Selon lui, nombre des accusations portées par les Grecs ne concernent que des différences insignifiantes de rites et de coutumes qui pourraient être surmontées avec un peu de compassion et de charité chrétienne ; il fait aussi remarquer que les Grecs eux-mêmes ne sont pas sans reproches.
Sur un seul point se montre-t-il intraitable, celui du Filioque qui constitue selon lui une innovation (καινοτομία) dans un Credo que rien ne devrait modifier et de plus une erreur théologique déformant la nature des relations entre les trois personnes de la Trinité.
Mais tout en se montrant intraitable sur le fond, il fait montre d’« économie » (au sens orthodoxe du terme) en attribuant l’erreur des Latins à la pauvreté de la langue latine et non à une mauvaise volonté qui justifierait un schisme.

 

Le style de Théophylacte

Surtout dans ses lettres, le grec « atticisant » de Théophylacte est rendu difficile à comprendre à cause de l’obscurité du style engendré par les ellipses et les « paraboles » fréquemment utilisées par les écrivains de cette période, comme en fait foi le jugement de Margaret Mullett rapporté par Dimitri Obolensky :
« Lire une lettre de Théophylacte ressemble souvent à effleurer un grand scandale historique ou à se faire raconter une plaisanterie si étrange qu’elle n’en semble plus amusante, voire même [sic] de déchiffrer un code crypté dans un alphabet dont seuls quelques signes nous sont familiers. »
Il arrive toutefois, surtout dans les lettres à ses proches amis, que le style littéraire laisse place à un style plus personnel, intense et articulé, où il donne libre cours à ses sentiments et à ses émotions.
Mais, même là, les clichés habituels aux auteurs byzantins vivant à l’étranger, pleins de nostalgie à l’endroit de la douceur de vivre à Constantinople, aux mœurs barbares des gens parmi lesquels ils sont forcés de vivre, reviennent à la surface et cadrent mal avec les efforts littéraires déployés par Théophylacte pour mettre en valeur l’histoire de l’Église de Bulgarie et concrets pour défendre ses diocésains contre la rapacité de ses propres compatriotes.

 

Influence et éditions de ses œuvres

Thomas d’Aquin (1224-1274), le célèbre théologien, inclut une partie des écrits de Théophylacte dans ses Catena Aurea, une collection de commentaires sur les quatre Évangiles par les Pères de l’Église.
Ses écrits furent également de ceux par lesquels la théologie grecque se fit connaitre en Occident au moment de la Renaissance.
Au début du XVIe siècle, ses commentaires sur les Évangiles et les épitres de saint Paul eurent une influence profonde sur le Novum Testamentum et les Annotationes d’Érasme, ainsi que sur L’éloge de la folie.
Il se méprit toutefois sur l’identité de l’auteur qu’il appelle « Vulgarius » (en fait une désignation du siège bulgare de Théophylacte), méprise qu’il corrigea en 1519.
Une édition complète en quatre volumes de presque toutes ses œuvres fut publiée à Venise en grec et en latin.
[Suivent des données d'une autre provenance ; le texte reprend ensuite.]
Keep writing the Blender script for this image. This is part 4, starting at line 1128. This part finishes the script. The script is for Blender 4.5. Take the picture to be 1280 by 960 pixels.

Cette édition fut reprise par l’abbé J. P. Migne dans les volumes 123 à 126 de la Patrologia Graeca en 1869.
Une édition critique fut produite en 1980 et 1986 par Paul Gautier sous le titre Théophylacte d’Achrida : Discours, Traités, Poésies, introduction, texte, traduction et notes dans le cadre du Corpus Fontium Historiae Byzantinae.